Although there is nothing wrong with looking up to the Blessed Virgin Mary the way Catholics do, adoration of her is another thing. I just loved all the black women who got together for Mary's feast day, but their constant adoration of Mary bothered me.
Still, it's a fair criticism.
What bothered me a bit was that she was actually pretty precocious for her age. She made a lot of great observations about people and the world around her that I know I wouldn't have been able to make at that age. Heck, it would take me a bit to see them now! How could someone with little interaction with others be so observant.
The worship of Mary was almost like a pagan ritual. The author said she was trying to incorporate the "divine feminine."
I think June needed time to accept Lily for who she was...a young woman looking for herself, for acceptance. She was not trying to be or replace her mother, just find her place in life.
I think Lily was intimidated by June's initially. She obviously didn't know about June's hesitations towards her, and this allowed her to that June was human too.
Catholics don't worship Mary anywhere near that much Elizabeth. Or at least not my Catholicism. I think the point was that they were looking to a woman, not a man as the symbol of their faith.
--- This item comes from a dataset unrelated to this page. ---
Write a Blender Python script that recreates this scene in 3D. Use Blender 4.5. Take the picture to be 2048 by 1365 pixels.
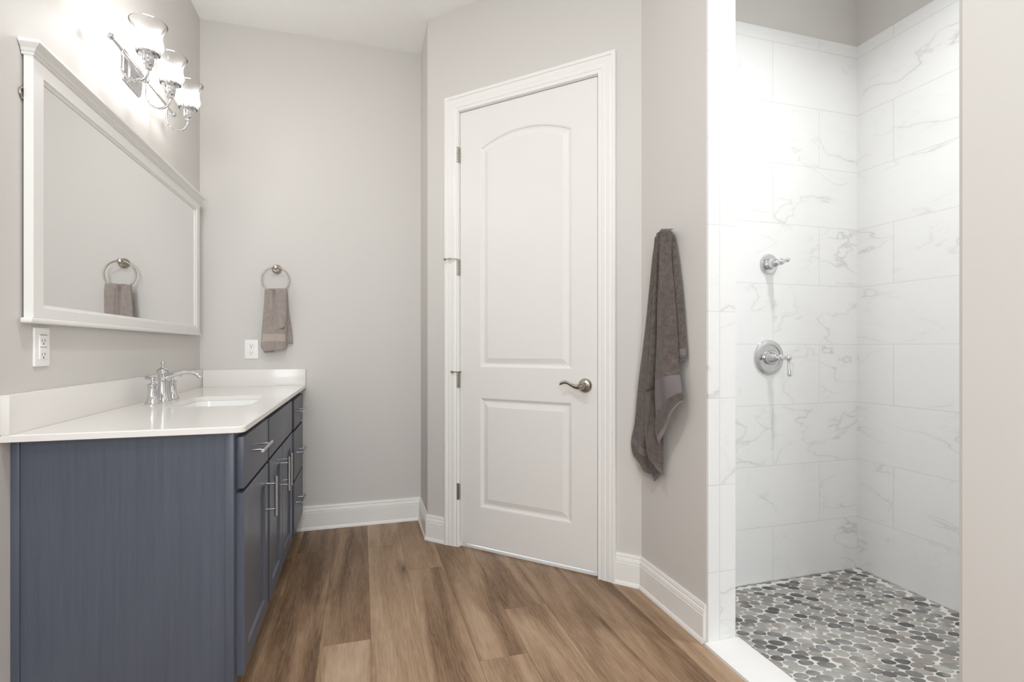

I think that Zach, like many of the characters of the book, was a product of his upbringing. Back then, black people were segregated, and focused on. I think it is entirely likely that he felt he would be included with his friends for what happened, whether he was involved in the incident or not.
For him, it was likely far better to stick with his friends, and support them, than to turn from them, and still wind up in trouble. His friends likely would have resented him, which could have made it worse on him.
Email me your mailing address and remind me that you want to read this book.
I think the Mary image was used as a springboard for honoring a matrilineal belief system ans was not a literal worship of the Mary symbol from the church.
The author never explained why Zach was the only black boy to go to a white high school.
Or did she explain, and I missed it?